When placed side-by-side, there is a visible difference between domesticated and wild turkeys. Domesticated turkeys usually have much larger breasts and are meatier overall. Wild birds have a darker colored meat. But the biggest difference, as most meat connoisseurs will tell you, is in taste and texture. The key contrast in taste is because wild turkeys forage on food found in their natural habitats such as acorns, grains, young green shoots and bugs. Their meat is also tougher, because they are on the run trying to stay a step ahead of their predators.

But don’t let these differences discourage you from sharing your award winning hunt!
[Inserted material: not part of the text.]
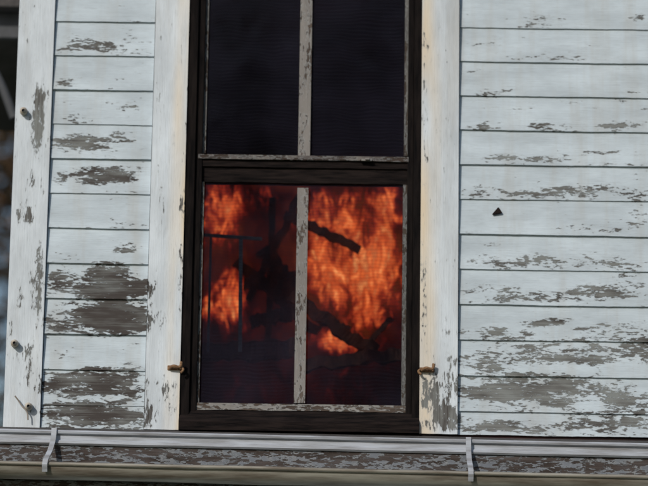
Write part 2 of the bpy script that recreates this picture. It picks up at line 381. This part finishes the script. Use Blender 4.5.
bar('post_2', p3(211,236,.32), p3(208,352,.32), 0.010, M_RAILB, rl)

# ---------------------------------------------------------------- pent roof edge, gutter
SL = -math.tan(math.radians(0.45))
def strip(name, x0, x1, prof, mat, parent, step=0.05, smooth=False, closed=True, slope=SL, cap=True):
    n = int((x1-x0)/step); vs=[]; m=len(prof)
    for i in range(n+1):
        x = x0+(x1-x0)*i/n
        dz = slope*x+0.0026*noise.noise(Vector((x*2,m,0))); dy = 0.004*noise.noise(Vector((x*1.5,9,m)))
        for (y,z) in prof: vs.append((x,y+dy,z+dz))
    fs=[]
    for i in range(n):
        for k in range(m if closed else m-1):
            a=i*m+k; b=i*m+(k+1)%m; fs.append((a,a+m,b+m,b))
    if closed and cap: fs += [tuple(range(m)), tuple(n*m+k for k in reversed(range(m)))]
    return mesh(name,vs,fs,mat,parent,smooth)
def zy(v,y): return sv(324,v,y)[1]
G0, G1 = X(-30), XEND
yf = -0.16
zA, zB, zC_ = zy(436.5,yf), zy(451,yf), zy(473,yf)
strip('pent_roof', G0, G1, [(-0.017,zA+0.03),(-0.017,zA-0.02),(yf+0.02,zA-0.03),(yf+0.02,zA-0.002)], M_SHING, house)
strip('drip_trim', G0, G1, [(yf+0.018,zA),(yf-0.016,zA),(yf-0.020,zA-0.006),(yf-0.018,zA-0.013),(yf-0.006,zA-0.018),(yf-0.006,zA-0.036),(yf-0.012,zA-0.040),(yf-0.013,zA-0.050),(yf-0.006,zB),(yf+0.018,zB)], M_TRIM, house)
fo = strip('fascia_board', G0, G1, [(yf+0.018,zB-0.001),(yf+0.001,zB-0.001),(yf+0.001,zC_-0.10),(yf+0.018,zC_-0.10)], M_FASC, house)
for nm in ('peel','tone','warm'):
    a=fo.data.attributes.new(nm,'FLOAT','POINT'); a.data.foreach_set('value',[0.5 if nm=='tone' else 0.0]*len(fo.data.vertices))
strip('soffit', G0, G1, [(-0.017,zC_-0.10),(-0.017,zC_-0.085),(yf+0.017,zC_-0.085),(yf+0.017,zC_-0.10)], M_SOFF, house)
gut = empty('rain_gutter'); gut.parent = house
yg = yf-0.065; zg = zy(470, yg-0.055); rr = 0.055
prof=[]
for i in range(15):
    a = math.pi*i/14; prof.append((yg+rr*math.cos(a), zg-rr*math.sin(a)))
tro = strip('trough', G0, G1, prof, M_GUT, gut, smooth=True, closed=False)
sm = tro.modifiers.new('s','SOLIDIFY'); sm.thickness=0.002
bead=[(yg-rr-0.004+0.008*math.cos(t*math.pi/4), zg+0.008*math.sin(t*math.pi/4)) for t in range(8)]
strip('front_bead', G0, G1, bead, M_GUT, gut, smooth=True)
def strap(u, lean):
    x = X(u, 450, yf); w=0.010; dz = SL*x
    path=[(yf-0.022,zA+0.006,0),(yf-0.026,zA-0.02,0),(yf-0.024,zA-0.05,.2),(yf-0.05,zB-0.03,.5),(yg-rr-0.012,zg+0.012,.9),(yg-rr-0.015,zg-0.004,1),(yg-rr-0.004,zg-0.03,1)]
    vs=[]
    for (y,z,t) in path:
        for s in (-1,1): vs.append((x+lean*t+s*w,y,z+dz))
    fs=[(2*i,2*i+1,2*i+3,2*i+2) for i in range(len(path)-1)]
    o=mesh('hanger_strap',vs,fs,M_TRIM,gut); m=o.modifiers.new('s','SOLIDIFY'); m.thickness=0.004
for u,l in ((54,-0.02),(468,0.004),(880,0)): strap(u,l)

# ---------------------------------------------------------------- small hardware
def tube(name, pts, r, mat, parent=None):
    c = bpy.data.curves.new(name,'CURVE'); c.dimensions='3D'; c.bevel_depth=r; c.bevel_resolution=3
    s=c.splines.new('BEZIER'); s.bezier_points.add(len(pts)-1)
    for b,p in zip(s.bezier_points,pts): b.co=p; b.handle_left_type=b.handle_right_type='AUTO'
    c.materials.append(mat); o=bpy.data.objects.new(name,c); sc.collection.objects.link(o)
    if parent: o.parent=parent
    return o
def lathe(name, c, prof, mat, parent, n=14):
    vs=[]; m=len(prof)
    for i in range(n):
        a=2*math.pi*i/n
        for (r,h) in prof: vs.append((c[0]+r*math.cos(a), c[1]-h, c[2]+r*math.sin(a)))
    fs=[(i*m+k,i*m+k+1,((i+1)%n)*m+k+1,((i+1)%n)*m+k) for i in range(n) for k in range(m-1)]
    fs.append(tuple(i*m+m-1 for i in range(n)))
    return mesh(name,vs,fs,mat,parent,True)
for nm,u,v,sg in (('shutter_hinge',175,368,-1),('shutter_hinge',427,370,1)):
    e = empty(nm); e.parent = house
    x,z = sv(u,v,-0.03)
    box('pin_plate', x-0.03, x+0.03, -0.036, -0.0295, z-0.010, z+0.010, M_RUST, e, 0.003)
    tube('pintle', [(x-0.022,-0.04,z-0.004),(x-0.005,-0.055,z+0.004),(x+0.02,-0.052,z+0.002),(x+0.026,-0.05,z+0.022)], 0.006, M_RUST, e)
    tube('hook', [(x-0.026*sg,-0.04,z),(x-0.034*sg,-0.05,z-0.01),(x-0.024*sg,-0.052,z-0.022)], 0.005, M_RUST, e)
    lathe('screw', (x+0.012,-0.036,z-0.003), [(0.006,0),(0.006,0.002),(0.003,0.004)], M_RUST, e)
cab = empty('service_cable')
def run(y, pts): return [(sv(u,v,y)[0], y, sv(u,v,y)[1]) for u,v in pts]
tube('drop_wire', run(-0.05, ((15,396),(18,400),(22,406),(27,412),(28,420))), 0.003, M_WIRE, cab)
pf=[(0.005,0),(0.014,0.004),(0.016,0.010),(0.010,0.015),(0.010,0.020),(0.015,0.024),(0.014,0.031),(0.006,0.034)]
for u,v in ((15,344),(29,407),(24,112)):
    x,z=sv(u,v,-0.03)
    lathe('insulator',(x,-0.026,z),pf,M_PORC,cab)
x,z=sv(497,212,-0.015)
mesh('dark_mark',[(x-0.020,-0.0165,z-0.010),(x-0.015,-0.018,z-0.014),(x+0.008,-0.020,z+0.017),(x+0.003,-0.019,z+0.018),(x+0.019,-0.021,z-0.001),(x+0.020,-0.0205,z-0.006)],[(0,1,2,3),(1,5,4,2)],M_CHARH,house)  # small dark bird-shaped piece set just off the siding

ev = empty('side_wing_eave'); ev.parent=house
xe=XC0-0.03
box('fascia', -2.6, xe, 1.2, 1.24, zy(42,1.2), zy(18,1.2), M_EAVE, ev)
box('soffit', -2.6, xe, 1.24, 3.0, zy(40,1.2), zy(36,1.2), M_SOFF, ev)
box('roof_slab', -2.7, xe, 1.1, 3.1, zy(18,1.2)+0.004, zy(-10,1.2), M_SHING, ev)
box('wing_wall', -2.6, xe, 2.9, 3.0, zy(108,2.9), zy(36,1.2), M_SOFF, ev)
tube('brace', run(1.15, ((-40,10),(0,82),(14,118))), 0.02, M_EAVE, ev)

# ---------------------------------------------------------------- trees, ground
def tree(name, cx, cy, h, rad, nleaf, cols, seed, ls=0.11, lo=.28, spread=.14):
    rnd=random.Random(seed); t=empty(name)
    vs=[]; fs=[]
    def limb(p,q,r0,r1):
        ax=(q-p).normalized(); a=ax.orthogonal().normalized(); b=ax.cross(a); o=len(vs)
        for c,r in ((p,r0),(p.lerp(q,.5)+a*0.08*(q-p).length*rnd.uniform(-1,1),(r0+r1)/2),(q,r1)):
            for k in range(7):
                w=2*math.pi*k/7; vs.append(c+a*r*math.cos(w)+b*r*math.sin(w))
        for s in range(2):
            for k in range(7): fs.append((o+s*7+k,o+s*7+(k+1)%7,o+s*7+7+(k+1)%7,o+s*7+7+k))
    base=Vector((cx,cy,0)); top=Vector((cx,cy,h*0.85)); limb(base,Vector((cx,cy,h*.4)),.22,.16); limb(Vector((cx,cy,h*.4)),top,.16,.04)
    tips=[top]
    for i in range(22):
        z=h*rnd.uniform(lo,.8); a=rnd.uniform(0,6.28); L=rad*rnd.uniform(.5,1)
        p=Vector((cx,cy,z)); q=p+Vector((math.cos(a)*L,math.sin(a)*L,L*rnd.uniform(.1,.6))); limb(p,q,.06,.02); tips.append(q)
        for j in range(3):
            q2=p.lerp(q,rnd.uniform(.4,1)); q3=q2+Vector((rnd.uniform(-1,1),rnd.uniform(-1,1),rnd.uniform(-.2,1)))*rad*.35; limb(q2,q3,.025,.008); tips.append(q3)
    mesh('trunk_and_limbs',vs,fs,M_BARK,t)
    lv=[];lf=[]
    for i in range(nleaf):
        c=rnd.choice(tips)+Vector((rnd.gauss(0,1),rnd.gauss(0,1),rnd.gauss(0,.8)))*rad*spread
        a=Vector((rnd.uniform(-1,1),rnd.uniform(-1,1),rnd.uniform(-1,1))).normalized(); b=a.orthogonal().normalized()
        s=ls*rnd.uniform(.6,1.3); o=len(lv); lv+= [c-a*s,c+b*s*.5,c+a*s,c-b*s*.5]; lf.append((o,o+1,o+2,o+3))
    m=simple(name+'_leaf',cols[0],cols[1],(1.5,1.5,1.5),0.7,0.0,det=1)
    mesh('foliage',lv,lf,m,t)
AUT=((0.15,0.075,0.03),(0.07,0.06,0.03)); GRN=((0.045,0.06,0.02),(0.10,0.07,0.025))
tree('autumn_tree',-4.0,12,10,3.2,26000,AUT,3,0.06,.28,.2)
tree('autumn_tree',-7.5,21,15,4.5,16000,AUT,21,0.14,.12,.25)
# unseen trees added behind the camera to darken the reflection in the glass
tree('added_reflection_tree',0.5,-26,13,5.0,9000,GRN,12,0.22,.2,.2)
tree('added_reflection_tree',-7.5,-30,12,4.5,5000,GRN,13,0.22,.2,.2)
tree('added_reflection_tree',8,-27,13,4.5,5000,AUT,14,0.22,.2,.2)
n=24; gv=[(-300+600*i/n,-300+600*j/n,-0.02) for j in range(n+1) for i in range(n+1)]
mesh('ground',gv,[(j*(n+1)+i,j*(n+1)+i+1,(j+1)*(n+1)+i+1,(j+1)*(n+1)+i) for j in range(n) for i in range(n)],M_GRASS)

# ---------------------------------------------------------------- light, camera
sd = Vector((-0.50,-0.80,0.52)).normalized()
w=bpy.data.worlds.new('World'); sc.world=w; w.use_nodes=True
nt=w.node_tree; bg=nt.nodes['Background']; sky=nt.nodes.new('ShaderNodeTexSky'); sky.sky_type='NISHITA'; sky.sun_disc=False
sky.sun_elevation=math.asin(sd.z); sky.sun_rotation=math.atan2(sd.x,sd.y)
nt.links.new(sky.outputs[0],bg.inputs[0]); bg.inputs[1].default_value=0.085
L=bpy.data.lights.new('sun','SUN'); L.energy=2.5; L.angle=math.radians(0.6); L.color=(1,0.93,0.83)
lo=bpy.data.objects.new('sun',L); sc.collection.objects.link(lo); lo.rotation_euler=sd.to_track_quat('Z','Y').to_euler(); lo.location=(-8,-15,12)
cd=bpy.data.cameras.new('camera'); co=bpy.data.objects.new('camera',cd); sc.collection.objects.link(co); sc.camera=co
cd.sensor_width=36; cd.lens=36*F/648; cd.clip_end=1000
cd.dof.use_dof=True; cd.dof.focus_distance=10.2; cd.dof.aperture_fstop=1.5     # long lens, focus a touch short: soft snapshot
co.location=CAM
co.rotation_euler=(Matrix.Rotation(math.radians(90)+P,4,'X') @ Matrix.Rotation(R,4,'Z')).to_euler()
sc.view_settings.view_transform='Standard'; sc.view_settings.look='None'; sc.view_settings.exposure=0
With a little finesse, you may create a new tradition to share at your holiday table. Here are some helpful tips for cooking wild turkey.

1. Don’t overcook it! 

The main mistake cooking wild turkey people make is overcooking it (think Clark Griswold in National Lampoon’s Christmas Vacation). Most directions for domesticated turkey tell you to cook the bird to a minimum of 160 degrees and a maximum of 175 degrees, but for a wild turkey, the maximum should be 160 degrees. This is because wild turkey is a leaner, more muscular meat than domesticated turkey. Overcooking the meat will leave it dry and stringy. 

2. Consider a slow cooker.

“Low and slow” is one of the best ways to cook a wild turkey, or at least the dark meat. Place the legs and back into a slow cooker with some chicken stock, and maybe some apple juice, to help break down the connective tissues. There are plenty of delicious recipes to try that will help make your turkey savory and delicious. 
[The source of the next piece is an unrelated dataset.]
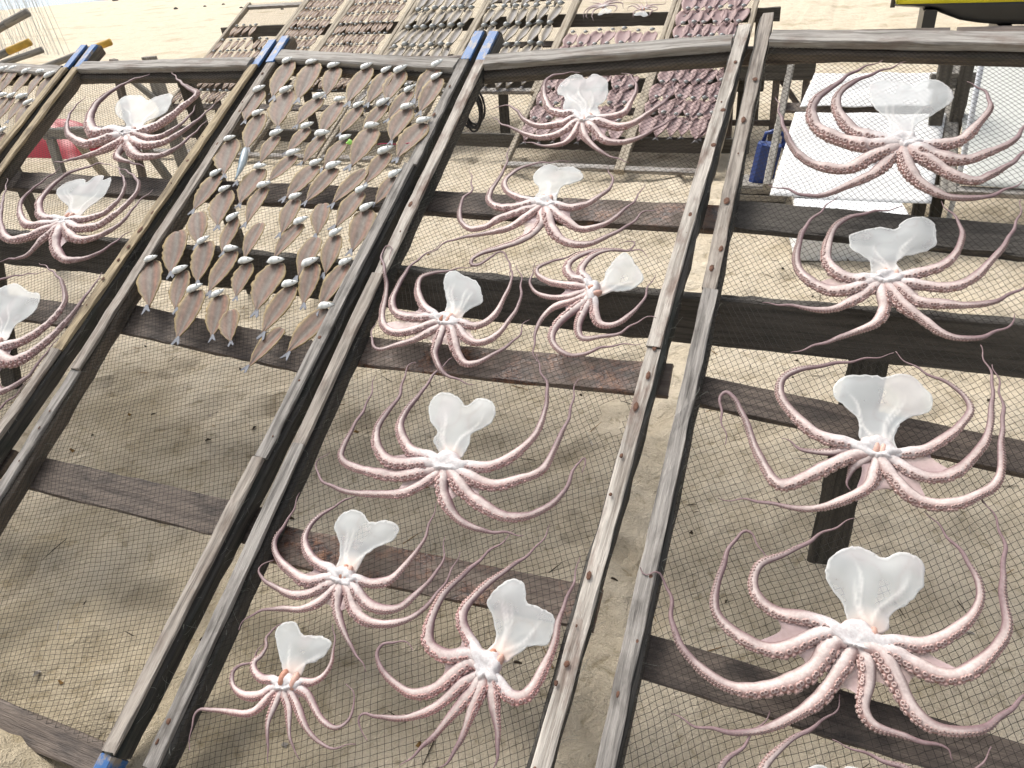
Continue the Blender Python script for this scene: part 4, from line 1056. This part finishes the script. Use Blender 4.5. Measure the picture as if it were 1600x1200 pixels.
def small_fish(name, seed, kind):
    """little split fish for the back row: one body with its head and tail, neck at origin, length 1 along -y"""
    r = np.random.default_rng(seed); mb = MB()
    asp, c_edge, c_mid = {'brown': (0.36, (0.42, 0.30, 0.2), (0.30, 0.24, 0.20)), 'silver': (0.36, (0.46, 0.40, 0.28), (0.26, 0.255, 0.25)), 'pink': (0.56, (0.43, 0.31, 0.29), (0.31, 0.22, 0.22))}[kind]
    s = np.linspace(0, 1, 9); x = np.linspace(-1, 1, 7)
    wp = np.interp(s, [0, .12, .4, .7, .9, 1], [.35, .8, 1, .75, .25, .1] if kind != 'pink' else [.42, .85, 1.0, .66, .25, .08])
    V = [(wp[i] * asp / 2 * c * (1 + 0.1 * r.uniform(-1, 1)), -s[i], 0.02 + 0.07 * abs(c) ** 2 + 0.02 * r.random()) for i in range(9) for c in x]
    cl = [mix(np.array(c_mid), np.array(c_edge), abs(c) ** 1.5) for i in range(9) for c in x]
    n1 = len(V)
    V2 = V + [(a, b, z - 0.03) for a, b, z in V]
    F = []
    for i in range(8):
        for k in range(6):
            a_ = i * 7 + k
            F += [(a_, a_ + 7, a_ + 8, a_ + 1), (n1 + a_, n1 + a_ + 1, n1 + a_ + 8, n1 + a_ + 7)]
    edge = list(range(7)) + [i * 7 + 6 for i in range(1, 9)] + [56 + k for k in range(5, -1, -1)] + [i * 7 for i in range(7, 0, -1)]
    F += [(a_, b_, n1 + b_, n1 + a_) for a_, b_ in zip(edge, edge[1:] + edge[:1])]
    mb.add(V2, F, np.vstack([cl, np.array(cl) * 0.7]), 0)
    # head
    hs_ = 0.26 if kind != 'pink' else 0.20
    Vh, ch = [], []
    for i, xx in enumerate(np.linspace(-0.5, 0.5, 5)):
        hh = (0.5, 0.85, 0.8, 0.5, 0.1)[i]
        for k in range(6):
            a_ = 2 * math.pi * k / 6
            Vh.append((hs_ * xx * 0.9, 0.10 + hs_ * 0.33 * hh * math.cos(a_) + 0.1 * hs_ * xx, 0.10 + hs_ * 0.35 * hh * math.sin(a_)))
            ch.append(mix(np.array([0.55, 0.57, 0.56]), np.array([0.07, 0.08, 0.08]), sstep(-0.5, 0.3, xx * 1.2 + 0.4 * math.cos(a_))))
    Fh = [(i * 6 + k, i * 6 + (k + 1) % 6, (i + 1) * 6 + (k + 1) % 6, (i + 1) * 6 + k) for i in range(4) for k in range(6)]
    mb.add(Vh, Fh, np.array(ch), 1)
    # tail fin
    mb.add([(-.03, -.97, .03), (-.12, -1.16, .05), (0, -1.06, .03), (.12, -1.16, .05), (.03, -.97, .03), (0, -1.0, .0)], [(0, 1, 2), (2, 3, 4), (0, 2, 4), (0, 5, 1), (4, 3, 5), (1, 5, 2), (2, 5, 3)], np.array([0.3, 0.3, 0.3]), 0)
    return mb.build(name, [M['fish'], M['fishhead']])
SM = {k: [small_fish('back_fish', s, k) for s in range(3)] for k in ('brown', 'silver', 'pink')}

BACK = [  # u0, u1, v1, what, rows as (v of the neck, count, from, to), fish length
    (-6.40, -5.63, 2.50, 'leftmost net frame of the back row, upper half empty', 'brown', [(2.02, 4, .05, .55), (1.76, 7, 0, 1), (1.56, 8, 0, 1), (1.34, 8, 0, 1), (1.12, 8, 0, 1), (.90, 8, 0, 1)], 0.17),
    (-5.59, -5.02, 2.62, 'narrow net frame of the back row, second from left', 'brown', [(2.45 - 0.175 * i, 8, 0, 1) for i in range(9)], 0.16),
    (-4.98, -4.22, 2.62, 'net frame of the back row packed with small brown fish, third from left', 'brown', [(2.50 - 0.175 * i, 11, 0, 1) for i in range(9)], 0.16),
    (-4.17, -3.39, 2.62, 'net frame of the back row with broad silvery fish, fourth from left', 'silver', [(2.45 - 0.30 * i, 7, 0, 1) for i in range(6)], 0.29),
    (-3.35, -2.46, 2.62, 'net frame of the back row with long silvery fish, fifth from left', 'silver', [(2.45 - 0.30 * i, 7, 0, 1) for i in range(4)] + [(1.22, 7, 0, 1)], 0.27),
    (-2.42, -1.50, 2.62, 'net frame of the back row with octopuses above pink split fish', 'pink', [(1.72 - 0.20 * i, 7, 0, 1) for i in range(7)], 0.235),
    (-1.46, -0.80, 2.62, 'net frame of the back row with pink split fish, rightmost', 'pink', [(2.40 - 0.20 * i, 6, 0, 1) for i in range(10)], 0.235),
]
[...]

3. Try a flavorful brine. 

Brining your wild bird will give it that extra punch of moisture. Brining helps to tenderize the meat by breaking down the connective tissue. It also seasons your bird better than just rubbing salt and spices on it. 

4. Don’t stuff him up. 

We all know that stuffing cooked inside a turkey brings an amazing flavor. However, stuffing your bird will cause it to dry out, because you have to cook it longer to cook the stuffing. 

There are many great recipes out there to try. Find one with all your favorite flavors and go for it! Many blessings and Happy Thanksgiving!